The traders, under the umbrella of Kenya Prison Suppliers, noted that they had been providing various items to the Prisons department through credit notes and not local purchase orders as is standard procedure in government procurement.
This, they said, was because the Prisons’ department was receiving low funding.
Due to the cash issue, the traders thus considered the notes to be sufficient evidence of a contract.
“The department decided to develop the so-called credit notes to act as a form of surety/commitment in order to convince suppliers and contractors to continue providing services and goods. The credit notes have been in existence over the years since 2009 until mid-2018. For the credit notes to be accepted, they should be authorised by the station commander, who is the officer-in-charge,” they stated.
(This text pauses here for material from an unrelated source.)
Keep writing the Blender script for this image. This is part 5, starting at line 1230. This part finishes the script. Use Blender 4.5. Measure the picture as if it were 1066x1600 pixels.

They noted that because of the procedures of issuing the credit, and given that officers in charge of prisons okayed the deals, none of the traders felt that they were afoul of the law by supplying items.
SHOCKED
The traders said they were shocked to find that there is a 10-point criteria set to probe their dealings with the Prisons department.
“Is introducing the 10-point criteria at the payment stage legal?” they questioned.
“Was it not supposed to be incorporated in the prequalification stage?”
The pending bills to the Prisons department have been a burning issue for a while, drawing the attention of the President, Interior Cabinet Secretary Fred Matiang’i, among others.
Dr Matiang’i said at an event in Nairobi on Monday that some of the pending deals were dubious, citing a Sh65 million bill for stationery.
“When I look at pending bill from Prisons department indicating that one supplier supplied stationery worth Sh65 million in two years, what would the inmates have been writing and using stationery for?” he questioned.
The suppliers now accuse Dr Matiang’i of hoodwinking them that they would be paid in a meeting he had with them in December 2019.
They have threatened to stop all supplies to Kenyan prisons and thus cripple operations at correctional facilities.